Building better signcryption schemes with Tag-KEMs

Signcryption schemes aim to provide all of the advantages of simultaneously signing and encrypting a message. Recently, Dent [8, 9]and Bjorstad [4] investigated the possibility of constructing provably secure signcryption schemes using hybrid KEM-DEM techniques [7]. We build on this work by showing that more efficient insider secure hybrid signcryption schemes can be built using tag-KEMs [1]. To prove the effectiveness of this construction, we will provide several examples of secure signcryption tag-KEMs, including a brand new construction based on the Chevallier-Mames signature scheme [5] which has the tightest known security reductions for both confidentiality and unforgeability.

Hidden pairings and trapdoor DDH groups

This paper suggests a new building block for cryptographic protocols and gives two instantiations of it. The concept is to generate two descriptions of the same group: a public description that allows a user to perform group operations, and a private description that allows a user to also compute a bilinear pairing on the group. A user who has the private information can therefore solve decisional Diffie-Hellman (DDH) problems, and potentially also discrete logarithm problems. Some cryptographic applications of this idea are given. Both instantiations are based on elliptic curves. The first relies on the factoring assumption for hiding the pairing. The second relies on the difficulty of solving a system of multivariate equations. The second method also potentially gives rise to a practical trapdoor discrete logarithm system.

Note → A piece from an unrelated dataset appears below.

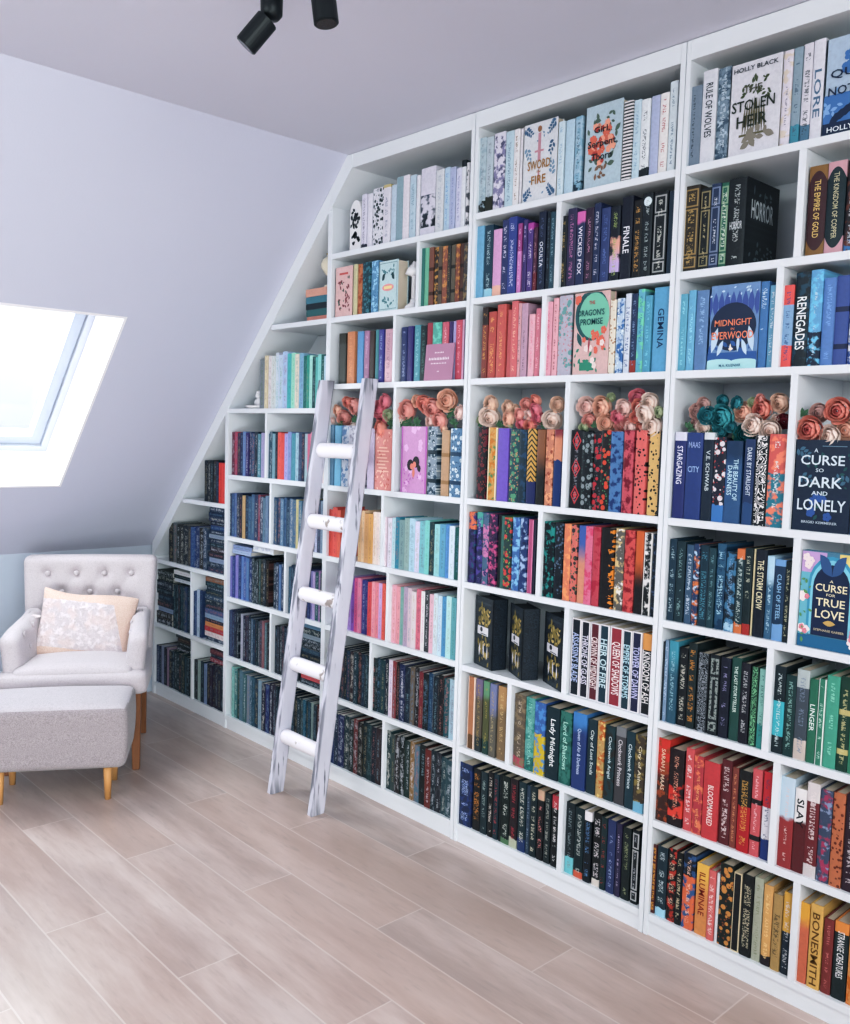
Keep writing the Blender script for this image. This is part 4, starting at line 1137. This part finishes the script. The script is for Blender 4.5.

Revisiting the security model for timed-release encryption with pre-open capability

The concept of timed-released encryption with preopen capability (TRE-PC) was introduced by Hwang, Yum and Lee. In a TRE-PC scheme, a message is encrypted in such a way that it can only be decrypted at a certain point in time or if the sender releases a piece of trapdoor information known as a pre-open key. This paper examines the security model for a TRE-PC scheme, demonstrates that a TRE-PC scheme can be constructed using a KEM-DEM approach, and provides an efficient example of a TRE-PC scheme.